Retired Army General Wesley Clark
Retired Army General Wesley Clark
Former NATO Supreme Commander General Wesley Clark says the United States and NATO should deploy troops in the troubled Darfur region of Sudan to stop violence there.
  

Violence the Darfur region of western Sudan could have been prevented, had the world learned from Kosovo, former NATO Supreme Commander General Wesley Clark says. He tells VOA in an interview the 1999 NATO bombing campaign in Kosovo was what he calls a "preventative action to the imminent ethnic cleansing of Kosovo Albanians."

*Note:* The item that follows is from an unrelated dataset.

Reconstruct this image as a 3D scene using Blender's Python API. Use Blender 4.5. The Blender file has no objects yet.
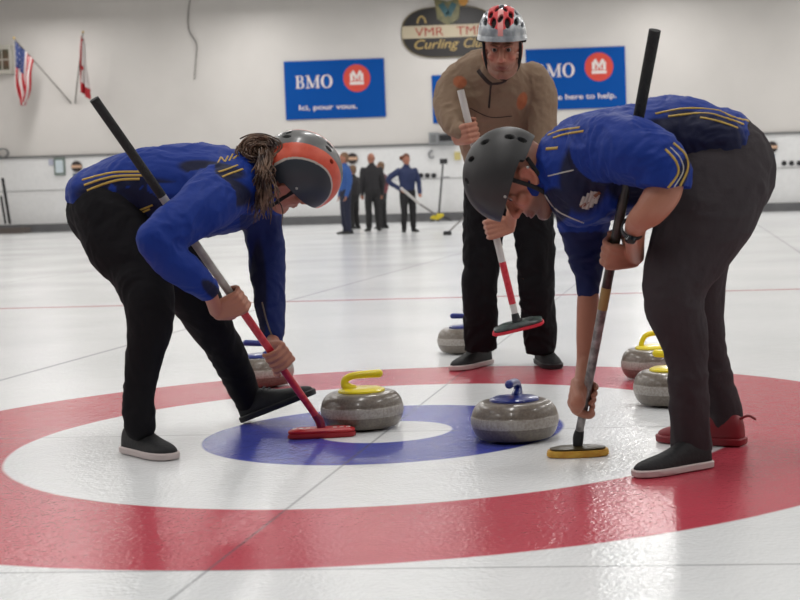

"Well, I think Kosovo made it very clear that you have to undertake a commitment to solve a problem," said Mr. Clark.  "It is not enough simply to say, 'We've got to make sure there are food and blankets for the people who are displaced.' Ethnic cleansing is not a force of nature. It's a force, a man-made tragedy."

To put a stop to the ethnic cleansing of Kosovo Albanians in the spring of 1999, NATO forces, under General Clark's command, embarked on a 78-day bombing campaign of Yugoslav military positions.  NATO troops, along with Russian soldiers were then deployed on a peacekeeping mission.

General Clark says an international ground force, including American troops, is needed in Sudan to stop the continuing violence in Darfur.

"You don't need 20,000 American troops," he explained.  "You need maybe 5,000.  Then you need a NATO force around it and then you bring the African force on top of that. Gradually, you replace the international force with the African force."

The United Nations has termed the Darfur violence the world's worst humanitarian crisis.